What the task requires: Copy exactly, please, the lines of the data from its start through the line containing "po_.location = (FAR[0], FAR[1], FAR[2]".
==== Supplied material ====
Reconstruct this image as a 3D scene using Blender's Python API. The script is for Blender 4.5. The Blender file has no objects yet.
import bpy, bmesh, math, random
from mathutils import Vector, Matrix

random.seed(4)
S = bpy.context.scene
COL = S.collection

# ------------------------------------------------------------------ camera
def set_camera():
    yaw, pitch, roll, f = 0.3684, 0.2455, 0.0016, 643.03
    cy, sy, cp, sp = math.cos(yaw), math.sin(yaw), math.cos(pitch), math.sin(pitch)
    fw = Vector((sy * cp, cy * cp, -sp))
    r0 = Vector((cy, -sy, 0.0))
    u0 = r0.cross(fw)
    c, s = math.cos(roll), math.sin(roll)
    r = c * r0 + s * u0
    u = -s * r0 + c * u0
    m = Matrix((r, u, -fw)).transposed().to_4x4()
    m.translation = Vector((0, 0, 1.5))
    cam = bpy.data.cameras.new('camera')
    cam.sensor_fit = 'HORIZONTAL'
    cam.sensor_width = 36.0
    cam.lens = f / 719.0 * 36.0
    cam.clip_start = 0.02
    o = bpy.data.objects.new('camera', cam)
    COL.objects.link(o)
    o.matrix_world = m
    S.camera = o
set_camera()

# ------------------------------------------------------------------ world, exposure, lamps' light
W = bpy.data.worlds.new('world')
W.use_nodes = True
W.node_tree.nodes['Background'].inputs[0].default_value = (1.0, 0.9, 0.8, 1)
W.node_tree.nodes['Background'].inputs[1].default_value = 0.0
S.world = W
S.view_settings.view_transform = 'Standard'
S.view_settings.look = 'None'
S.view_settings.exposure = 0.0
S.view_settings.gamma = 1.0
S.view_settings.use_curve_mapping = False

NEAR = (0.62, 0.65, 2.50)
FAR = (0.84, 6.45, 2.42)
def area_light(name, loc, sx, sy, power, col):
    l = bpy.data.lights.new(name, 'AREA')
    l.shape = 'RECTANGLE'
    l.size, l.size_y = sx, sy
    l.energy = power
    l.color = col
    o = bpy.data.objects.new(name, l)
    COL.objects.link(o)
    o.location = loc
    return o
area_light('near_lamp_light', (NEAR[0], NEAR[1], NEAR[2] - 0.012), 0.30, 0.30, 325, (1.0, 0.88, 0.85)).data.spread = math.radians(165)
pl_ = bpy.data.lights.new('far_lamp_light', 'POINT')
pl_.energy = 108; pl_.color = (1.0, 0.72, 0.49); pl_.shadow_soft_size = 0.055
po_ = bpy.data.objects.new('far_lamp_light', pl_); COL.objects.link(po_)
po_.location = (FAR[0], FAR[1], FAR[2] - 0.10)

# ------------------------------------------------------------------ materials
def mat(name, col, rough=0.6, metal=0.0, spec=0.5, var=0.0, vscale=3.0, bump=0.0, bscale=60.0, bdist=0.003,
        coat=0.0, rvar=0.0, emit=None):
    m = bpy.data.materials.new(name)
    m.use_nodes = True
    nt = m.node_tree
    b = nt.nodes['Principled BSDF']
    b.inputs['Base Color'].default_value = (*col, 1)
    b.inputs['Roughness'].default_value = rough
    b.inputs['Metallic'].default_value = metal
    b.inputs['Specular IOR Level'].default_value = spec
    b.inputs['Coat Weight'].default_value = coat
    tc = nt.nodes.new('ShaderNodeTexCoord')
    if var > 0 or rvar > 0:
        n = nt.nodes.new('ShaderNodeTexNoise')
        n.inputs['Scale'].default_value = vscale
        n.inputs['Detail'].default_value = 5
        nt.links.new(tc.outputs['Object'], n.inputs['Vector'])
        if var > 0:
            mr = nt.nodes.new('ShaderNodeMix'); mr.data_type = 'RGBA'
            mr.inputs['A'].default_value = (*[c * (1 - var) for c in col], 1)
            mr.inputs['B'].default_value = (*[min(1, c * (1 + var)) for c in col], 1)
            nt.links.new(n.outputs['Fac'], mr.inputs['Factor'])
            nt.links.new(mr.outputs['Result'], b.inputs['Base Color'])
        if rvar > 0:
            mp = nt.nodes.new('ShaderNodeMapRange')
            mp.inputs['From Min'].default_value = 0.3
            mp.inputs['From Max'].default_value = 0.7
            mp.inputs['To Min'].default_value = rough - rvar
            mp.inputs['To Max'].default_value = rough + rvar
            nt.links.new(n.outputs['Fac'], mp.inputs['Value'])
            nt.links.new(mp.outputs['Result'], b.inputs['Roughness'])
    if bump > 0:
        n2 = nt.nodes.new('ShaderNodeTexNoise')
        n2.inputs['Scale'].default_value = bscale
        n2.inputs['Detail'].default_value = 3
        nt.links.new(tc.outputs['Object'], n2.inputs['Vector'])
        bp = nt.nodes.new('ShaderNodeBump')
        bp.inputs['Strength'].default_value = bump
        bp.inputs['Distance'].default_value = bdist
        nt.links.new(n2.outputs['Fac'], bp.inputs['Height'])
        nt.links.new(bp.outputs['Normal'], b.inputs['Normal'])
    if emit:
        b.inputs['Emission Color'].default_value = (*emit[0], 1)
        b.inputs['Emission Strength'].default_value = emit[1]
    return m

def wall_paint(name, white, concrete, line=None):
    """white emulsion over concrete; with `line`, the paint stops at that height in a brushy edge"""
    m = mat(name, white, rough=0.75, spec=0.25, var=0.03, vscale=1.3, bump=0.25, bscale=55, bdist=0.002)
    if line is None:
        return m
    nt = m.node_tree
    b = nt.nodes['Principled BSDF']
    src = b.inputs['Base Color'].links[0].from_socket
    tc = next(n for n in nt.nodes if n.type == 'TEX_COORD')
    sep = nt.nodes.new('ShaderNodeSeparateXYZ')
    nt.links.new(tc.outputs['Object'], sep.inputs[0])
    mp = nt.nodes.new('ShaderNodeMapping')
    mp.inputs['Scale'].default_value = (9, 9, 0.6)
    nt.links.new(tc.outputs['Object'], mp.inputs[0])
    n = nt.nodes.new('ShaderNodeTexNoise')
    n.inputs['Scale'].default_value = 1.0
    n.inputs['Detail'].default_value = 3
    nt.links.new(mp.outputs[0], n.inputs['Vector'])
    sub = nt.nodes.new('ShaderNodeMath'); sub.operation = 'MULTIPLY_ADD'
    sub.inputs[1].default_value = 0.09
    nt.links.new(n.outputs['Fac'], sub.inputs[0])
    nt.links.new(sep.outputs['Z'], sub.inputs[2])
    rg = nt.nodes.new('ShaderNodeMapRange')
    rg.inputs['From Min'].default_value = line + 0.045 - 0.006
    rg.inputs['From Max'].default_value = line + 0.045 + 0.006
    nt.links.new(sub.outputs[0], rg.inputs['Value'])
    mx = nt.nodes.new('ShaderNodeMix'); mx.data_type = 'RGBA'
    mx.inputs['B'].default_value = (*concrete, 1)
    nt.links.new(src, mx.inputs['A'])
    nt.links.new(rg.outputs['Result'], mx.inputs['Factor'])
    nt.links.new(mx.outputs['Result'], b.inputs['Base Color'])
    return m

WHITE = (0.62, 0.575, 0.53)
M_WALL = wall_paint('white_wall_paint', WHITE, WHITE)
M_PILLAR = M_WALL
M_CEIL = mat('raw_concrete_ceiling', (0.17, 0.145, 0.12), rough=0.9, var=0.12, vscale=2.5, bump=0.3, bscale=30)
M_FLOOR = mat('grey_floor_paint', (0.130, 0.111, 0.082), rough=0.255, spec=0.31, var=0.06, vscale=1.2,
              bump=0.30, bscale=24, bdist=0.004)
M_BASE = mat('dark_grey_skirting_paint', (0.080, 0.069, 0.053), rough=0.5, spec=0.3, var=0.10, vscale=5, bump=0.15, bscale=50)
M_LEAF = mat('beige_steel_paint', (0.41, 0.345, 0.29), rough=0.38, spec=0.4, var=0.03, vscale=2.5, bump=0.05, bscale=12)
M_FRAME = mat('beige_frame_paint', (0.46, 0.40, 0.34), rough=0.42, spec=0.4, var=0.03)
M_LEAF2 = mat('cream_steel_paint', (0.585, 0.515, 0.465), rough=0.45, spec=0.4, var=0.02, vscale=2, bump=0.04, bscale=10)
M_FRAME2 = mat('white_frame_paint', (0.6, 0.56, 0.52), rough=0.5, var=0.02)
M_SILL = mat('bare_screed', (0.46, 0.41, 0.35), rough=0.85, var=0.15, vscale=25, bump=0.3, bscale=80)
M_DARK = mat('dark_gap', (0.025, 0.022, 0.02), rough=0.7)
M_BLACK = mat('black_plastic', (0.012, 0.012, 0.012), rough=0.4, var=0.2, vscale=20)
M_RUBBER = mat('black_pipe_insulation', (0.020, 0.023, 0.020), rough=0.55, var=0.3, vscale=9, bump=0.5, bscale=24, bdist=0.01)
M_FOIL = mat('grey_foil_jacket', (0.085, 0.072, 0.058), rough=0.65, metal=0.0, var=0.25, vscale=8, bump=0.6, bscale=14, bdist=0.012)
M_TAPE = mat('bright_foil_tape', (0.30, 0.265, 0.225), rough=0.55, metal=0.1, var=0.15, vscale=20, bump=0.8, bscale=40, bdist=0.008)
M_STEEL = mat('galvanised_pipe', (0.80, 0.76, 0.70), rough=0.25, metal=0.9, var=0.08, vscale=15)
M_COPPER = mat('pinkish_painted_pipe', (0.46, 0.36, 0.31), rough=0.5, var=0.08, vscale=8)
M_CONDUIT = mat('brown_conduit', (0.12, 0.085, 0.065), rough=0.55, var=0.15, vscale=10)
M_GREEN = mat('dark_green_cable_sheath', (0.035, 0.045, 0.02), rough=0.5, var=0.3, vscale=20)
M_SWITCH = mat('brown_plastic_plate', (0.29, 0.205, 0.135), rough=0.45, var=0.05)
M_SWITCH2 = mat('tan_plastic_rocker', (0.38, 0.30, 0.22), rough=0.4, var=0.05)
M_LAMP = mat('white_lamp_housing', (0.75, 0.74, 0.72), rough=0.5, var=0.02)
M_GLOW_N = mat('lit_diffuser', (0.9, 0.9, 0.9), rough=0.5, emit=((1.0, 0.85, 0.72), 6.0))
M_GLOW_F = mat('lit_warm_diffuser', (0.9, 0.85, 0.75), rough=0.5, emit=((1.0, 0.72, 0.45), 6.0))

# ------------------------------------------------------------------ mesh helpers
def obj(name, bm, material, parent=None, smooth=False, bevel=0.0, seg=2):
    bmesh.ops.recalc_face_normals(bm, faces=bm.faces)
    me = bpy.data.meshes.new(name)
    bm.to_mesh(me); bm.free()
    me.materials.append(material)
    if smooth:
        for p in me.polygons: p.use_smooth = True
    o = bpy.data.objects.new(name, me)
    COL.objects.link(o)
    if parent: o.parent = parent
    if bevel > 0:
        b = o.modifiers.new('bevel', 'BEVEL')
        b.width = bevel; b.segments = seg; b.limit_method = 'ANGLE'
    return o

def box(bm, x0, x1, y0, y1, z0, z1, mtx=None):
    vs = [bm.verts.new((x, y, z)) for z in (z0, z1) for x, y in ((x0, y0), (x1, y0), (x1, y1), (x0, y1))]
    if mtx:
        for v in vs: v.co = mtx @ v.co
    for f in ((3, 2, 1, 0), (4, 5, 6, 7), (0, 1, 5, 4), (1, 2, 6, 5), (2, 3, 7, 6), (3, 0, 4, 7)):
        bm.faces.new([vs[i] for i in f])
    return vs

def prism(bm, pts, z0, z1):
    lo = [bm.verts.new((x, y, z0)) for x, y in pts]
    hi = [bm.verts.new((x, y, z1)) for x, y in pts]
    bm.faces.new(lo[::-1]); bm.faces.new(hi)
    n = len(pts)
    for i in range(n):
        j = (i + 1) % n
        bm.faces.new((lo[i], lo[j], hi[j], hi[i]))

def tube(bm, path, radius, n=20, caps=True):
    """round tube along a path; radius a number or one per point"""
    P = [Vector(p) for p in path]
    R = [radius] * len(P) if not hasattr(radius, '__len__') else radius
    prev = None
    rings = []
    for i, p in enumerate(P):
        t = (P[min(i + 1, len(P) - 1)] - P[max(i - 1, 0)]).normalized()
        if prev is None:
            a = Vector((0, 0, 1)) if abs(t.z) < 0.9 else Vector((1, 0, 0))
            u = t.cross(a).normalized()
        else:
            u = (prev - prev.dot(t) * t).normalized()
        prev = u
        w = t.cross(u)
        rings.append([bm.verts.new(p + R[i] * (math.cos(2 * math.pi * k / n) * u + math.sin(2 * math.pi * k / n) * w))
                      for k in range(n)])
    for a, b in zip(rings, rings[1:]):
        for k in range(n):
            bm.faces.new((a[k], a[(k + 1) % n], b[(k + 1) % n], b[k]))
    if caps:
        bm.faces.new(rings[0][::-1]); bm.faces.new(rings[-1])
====
The output:
Reconstruct this image as a 3D scene using Blender's Python API. The script is for Blender 4.5. The Blender file has no objects yet.
import bpy, bmesh, math, random
from mathutils import Vector, Matrix

random.seed(4)
S = bpy.context.scene
COL = S.collection

# ------------------------------------------------------------------ camera
def set_camera():
    yaw, pitch, roll, f = 0.3684, 0.2455, 0.0016, 643.03
    cy, sy, cp, sp = math.cos(yaw), math.sin(yaw), math.cos(pitch), math.sin(pitch)
    fw = Vector((sy * cp, cy * cp, -sp))
    r0 = Vector((cy, -sy, 0.0))
    u0 = r0.cross(fw)
    c, s = math.cos(roll), math.sin(roll)
    r = c * r0 + s * u0
    u = -s * r0 + c * u0
    m = Matrix((r, u, -fw)).transposed().to_4x4()
    m.translation = Vector((0, 0, 1.5))
    cam = bpy.data.cameras.new('camera')
    cam.sensor_fit = 'HORIZONTAL'
    cam.sensor_width = 36.0
    cam.lens = f / 719.0 * 36.0
    cam.clip_start = 0.02
    o = bpy.data.objects.new('camera', cam)
    COL.objects.link(o)
    o.matrix_world = m
    S.camera = o
set_camera()

# ------------------------------------------------------------------ world, exposure, lamps' light
W = bpy.data.worlds.new('world')
W.use_nodes = True
W.node_tree.nodes['Background'].inputs[0].default_value = (1.0, 0.9, 0.8, 1)
W.node_tree.nodes['Background'].inputs[1].default_value = 0.0
S.world = W
S.view_settings.view_transform = 'Standard'
S.view_settings.look = 'None'
S.view_settings.exposure = 0.0
S.view_settings.gamma = 1.0
S.view_settings.use_curve_mapping = False

NEAR = (0.62, 0.65, 2.50)
FAR = (0.84, 6.45, 2.42)
def area_light(name, loc, sx, sy, power, col):
    l = bpy.data.lights.new(name, 'AREA')
    l.shape = 'RECTANGLE'
    l.size, l.size_y = sx, sy
    l.energy = power
    l.color = col
    o = bpy.data.objects.new(name, l)
    COL.objects.link(o)
    o.location = loc
    return o
area_light('near_lamp_light', (NEAR[0], NEAR[1], NEAR[2] - 0.012), 0.30, 0.30, 325, (1.0, 0.88, 0.85)).data.spread = math.radians(165)
pl_ = bpy.data.lights.new('far_lamp_light', 'POINT')
pl_.energy = 108; pl_.color = (1.0, 0.72, 0.49); pl_.shadow_soft_size = 0.055
po_ = bpy.data.objects.new('far_lamp_light', pl_); COL.objects.link(po_)
po_.location = (FAR[0], FAR[1], FAR[2] - 0.10)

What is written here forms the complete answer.